Lucy, eine Studentin, die wir vor Jahren in einem Kaffee kennengelernt haben, studierte Hafenlogistik und wir konnten sie über einige Zeit unterstützen. Da sie aber eine kenianische Frau ist, keine Inderin oder Chinesin und auch keinem Araberclan angehört, bekam sie keine Arbeit im Hafen. Sie arbeitet nun als Kellnerin für 100€ jeden Abend bis 22,00Uhr in einem Hotel ohne Arbeitsvertrag und ohne Krankenversicherung. Da Sie die Einzige mit einem Einkommen ist, bezahlt sie auch noch die Miete von 35€. Wir wollen sie zur Probe als Buchhalterin einstellen, um den Direktor etwas von der Verwaltungsarbeit zu entlasten.
Die Mutter des kleinen geistig schwerbehinderten Mädchens Amina, die ihr Kind ohne Ehepartner und ohne jegliches Einkommen aufzieht, werden meine Frau und ich in Form einer Patenschaft unterstützen. In unsere Schule wird sie nicht gehen können, aber vielleicht finden wir eine dementsprechende Einrichtung für sie. Wenn es sich herumspricht, dass wir vor Ort sind, kommen die Menschen mit vielen solchen Problemen zu uns und sehen darin ihre einzige Hoffnung. Diese vielen Einzelschicksale bewegen und beschäftigen uns immer sehr. Das schlimmste ist, dass wir selektieren müssen, weil wir nicht allen helfen können.

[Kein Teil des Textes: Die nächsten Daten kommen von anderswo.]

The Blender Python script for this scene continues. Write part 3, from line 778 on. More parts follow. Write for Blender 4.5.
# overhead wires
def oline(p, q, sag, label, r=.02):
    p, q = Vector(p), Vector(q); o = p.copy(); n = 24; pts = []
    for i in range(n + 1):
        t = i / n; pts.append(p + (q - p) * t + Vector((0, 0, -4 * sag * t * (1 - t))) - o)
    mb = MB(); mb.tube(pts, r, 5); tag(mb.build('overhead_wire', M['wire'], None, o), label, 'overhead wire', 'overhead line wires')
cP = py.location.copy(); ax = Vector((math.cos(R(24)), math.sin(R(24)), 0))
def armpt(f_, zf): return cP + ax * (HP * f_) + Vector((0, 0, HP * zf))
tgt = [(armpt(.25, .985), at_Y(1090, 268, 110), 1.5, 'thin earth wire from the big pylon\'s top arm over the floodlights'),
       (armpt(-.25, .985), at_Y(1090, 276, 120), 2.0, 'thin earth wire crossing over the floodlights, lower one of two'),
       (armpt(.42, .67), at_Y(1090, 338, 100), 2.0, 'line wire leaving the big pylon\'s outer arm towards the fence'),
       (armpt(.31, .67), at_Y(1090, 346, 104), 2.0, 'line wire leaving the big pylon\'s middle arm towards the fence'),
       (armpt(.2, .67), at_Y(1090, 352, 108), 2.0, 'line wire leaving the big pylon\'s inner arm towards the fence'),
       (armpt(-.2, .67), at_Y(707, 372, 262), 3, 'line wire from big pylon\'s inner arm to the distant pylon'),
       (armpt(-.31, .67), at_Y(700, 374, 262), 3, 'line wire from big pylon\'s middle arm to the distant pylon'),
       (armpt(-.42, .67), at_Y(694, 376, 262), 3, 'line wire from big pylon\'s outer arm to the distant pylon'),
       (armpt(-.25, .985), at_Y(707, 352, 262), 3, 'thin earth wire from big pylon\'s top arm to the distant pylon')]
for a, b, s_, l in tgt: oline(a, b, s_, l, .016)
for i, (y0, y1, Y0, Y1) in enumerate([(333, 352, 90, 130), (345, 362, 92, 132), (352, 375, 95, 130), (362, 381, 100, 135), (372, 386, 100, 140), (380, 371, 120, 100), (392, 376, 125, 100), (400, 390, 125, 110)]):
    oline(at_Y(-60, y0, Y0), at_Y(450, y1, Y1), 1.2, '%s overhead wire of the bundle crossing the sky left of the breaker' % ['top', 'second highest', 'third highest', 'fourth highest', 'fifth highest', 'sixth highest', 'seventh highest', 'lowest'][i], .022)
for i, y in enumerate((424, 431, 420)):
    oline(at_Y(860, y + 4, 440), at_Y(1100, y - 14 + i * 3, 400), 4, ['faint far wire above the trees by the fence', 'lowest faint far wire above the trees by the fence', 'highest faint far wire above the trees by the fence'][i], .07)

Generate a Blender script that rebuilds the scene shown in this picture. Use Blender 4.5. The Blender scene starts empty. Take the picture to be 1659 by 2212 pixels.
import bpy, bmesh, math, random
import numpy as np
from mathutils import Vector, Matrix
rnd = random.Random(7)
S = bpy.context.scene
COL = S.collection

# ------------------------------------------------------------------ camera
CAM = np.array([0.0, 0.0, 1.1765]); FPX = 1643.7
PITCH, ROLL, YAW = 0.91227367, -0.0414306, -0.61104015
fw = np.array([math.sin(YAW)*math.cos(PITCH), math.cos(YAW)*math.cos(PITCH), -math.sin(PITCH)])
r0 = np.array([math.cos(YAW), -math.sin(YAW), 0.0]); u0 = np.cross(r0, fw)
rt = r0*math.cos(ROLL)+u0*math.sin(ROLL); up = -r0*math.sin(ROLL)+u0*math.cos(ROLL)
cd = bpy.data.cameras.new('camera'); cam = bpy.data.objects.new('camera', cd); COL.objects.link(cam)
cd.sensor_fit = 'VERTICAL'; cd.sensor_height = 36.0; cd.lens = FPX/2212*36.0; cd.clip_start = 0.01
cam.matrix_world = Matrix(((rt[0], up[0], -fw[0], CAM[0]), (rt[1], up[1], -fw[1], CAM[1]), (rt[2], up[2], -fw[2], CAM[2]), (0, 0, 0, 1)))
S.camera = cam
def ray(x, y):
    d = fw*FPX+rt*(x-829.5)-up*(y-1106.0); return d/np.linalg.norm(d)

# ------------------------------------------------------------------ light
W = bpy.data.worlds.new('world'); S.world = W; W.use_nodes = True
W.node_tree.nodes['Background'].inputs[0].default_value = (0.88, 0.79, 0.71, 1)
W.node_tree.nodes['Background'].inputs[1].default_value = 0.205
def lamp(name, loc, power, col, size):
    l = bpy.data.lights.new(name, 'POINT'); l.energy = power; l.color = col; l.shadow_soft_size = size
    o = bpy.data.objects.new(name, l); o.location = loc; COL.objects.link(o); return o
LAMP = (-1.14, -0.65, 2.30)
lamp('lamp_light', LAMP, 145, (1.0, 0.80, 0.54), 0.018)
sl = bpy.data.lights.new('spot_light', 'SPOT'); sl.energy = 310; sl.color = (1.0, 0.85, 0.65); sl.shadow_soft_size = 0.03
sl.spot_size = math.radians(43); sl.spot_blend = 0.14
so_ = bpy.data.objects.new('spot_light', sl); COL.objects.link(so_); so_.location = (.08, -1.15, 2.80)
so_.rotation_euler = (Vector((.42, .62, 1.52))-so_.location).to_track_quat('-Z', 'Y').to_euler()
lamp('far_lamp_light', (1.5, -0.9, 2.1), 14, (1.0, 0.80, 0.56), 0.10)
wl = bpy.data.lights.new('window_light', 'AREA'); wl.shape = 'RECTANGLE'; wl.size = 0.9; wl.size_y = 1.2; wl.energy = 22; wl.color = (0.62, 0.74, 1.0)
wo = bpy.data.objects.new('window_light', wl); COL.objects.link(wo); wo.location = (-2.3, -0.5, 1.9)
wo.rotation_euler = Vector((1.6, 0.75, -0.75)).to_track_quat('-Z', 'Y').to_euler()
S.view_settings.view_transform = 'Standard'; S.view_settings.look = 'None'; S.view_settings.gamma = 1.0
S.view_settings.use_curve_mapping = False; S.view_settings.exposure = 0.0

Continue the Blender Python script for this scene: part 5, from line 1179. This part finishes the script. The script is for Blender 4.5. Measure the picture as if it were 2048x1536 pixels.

Für 378 Kinder ist unsere Schule ein Hort der Zukunft, mit Mittagessen, Trinken und einer Struktur, die sie von zu Hause nicht kennen. Ein Kind hat im letzten Schuljahr die Schule verlassen und 500 Kinder stehen auf einer Warteliste und hoffen auf einen Sponsor.
Für alle Beteiligten ist diese Arbeit schon eine Herausforderung an Zeit, Engagement oder auch Geld. Aber so vielen Kindern eine Unterstützung und Hilfe bei ihrer Entwicklung geben zu können ist doch ein gutes Gefühl.
Viele Eltern können es nicht und sind uns deshalb so dankbar.